My first few months of yoga were a compilation of curious eyes and uneven breath. I would show up to class, move around on my mat, and pray the teacher didn’t cue Camel pose. By Savasana, my mind would have slowed down and I’d finally come back to that original intention of coming to class. I wanted to feel good.
Learning to Quiet the Monkey Mind
Over the months of religiously heading to the studio after work, I finally began to feel more comfortable with Sanskrit lingo and the natural progression of Sun Salutation A or B, but I still found my eyes and mind darting from person to person—judging myself, others, and the teacher leading us.
Why is she queuing us into Warrior 1? Does anyone even like this pose? This girl next to me is way more flexible, how can she do middle splits?! Why is there so much sweat in my eyes!
Then, one day I had enough. My mind had been racing, my balance was off, I had high expectations of Dancer’s pose, yet couldn’t manage to find my drishti, or point of focus. Intuitively, I knew I needed to shut out the world and travel inward.
So, I closed my eyes.
When you close your eyes in yoga, two things happen. First, you learn what it’s like to find balance without visual cues and an understanding of where we are in space. Second, you forget about the ego-driven mentality that Western yoga has built up along the years.

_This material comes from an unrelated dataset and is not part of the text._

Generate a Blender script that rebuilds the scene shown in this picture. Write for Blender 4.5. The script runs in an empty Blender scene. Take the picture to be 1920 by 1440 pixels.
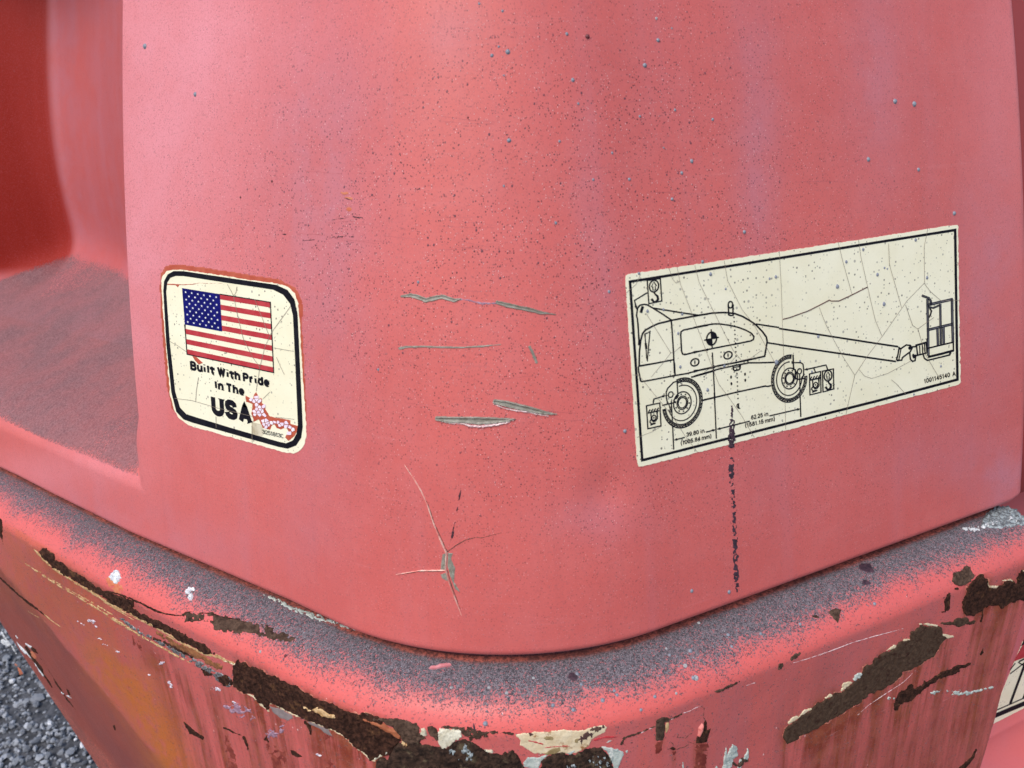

The only thing to compare is the sensation you felt on your mat the day before or the depth of your inhalation and exhalation.
I stopped looking in the mirror to remove my ego.
It was getting in the way of my yoga practice. I may have felt “refreshed” at the end of each practice, but I never felt stillness. It wasn’t until I closed my eyes that I had that “a-ha moment” of why so many people practice yoga. When you remove your ego from yoga, you find what it really means to just be rather than try or do.
And when you step into that state of being? That is when things get really groovy. That is when your practice begins to flow. Traveling into your body through sensation and intuition allows you to connect with yourself deeply. You are no longer bogged down by what you look like, instead, you are guided by how you feel.
When outside stimuli are stripped away, the journey inside is that much easier.
Although I hear the music and can hear the teacher cuing the class into Half Pigeon, my breath speaks much louder. It drowns out thoughts, comparisons, and to-do lists as I glide my right leg forward and across the mat into a figure-7 shape. I don’t care to check if my leg is completely parallel to the top of my mat, instead I dance along the line of sensational edge, listening to my body and surrendering my forehead onto the mat.
Without the mirror, my breath and my body become my guide. I become the only student in the studio and I move in that fashion. I open my heart and shoulders until I feel expansive and leave behind any worry of what I may look like to others.
When I stop looking in the mirror, I find what yoga is. A union of mind, body, and soul.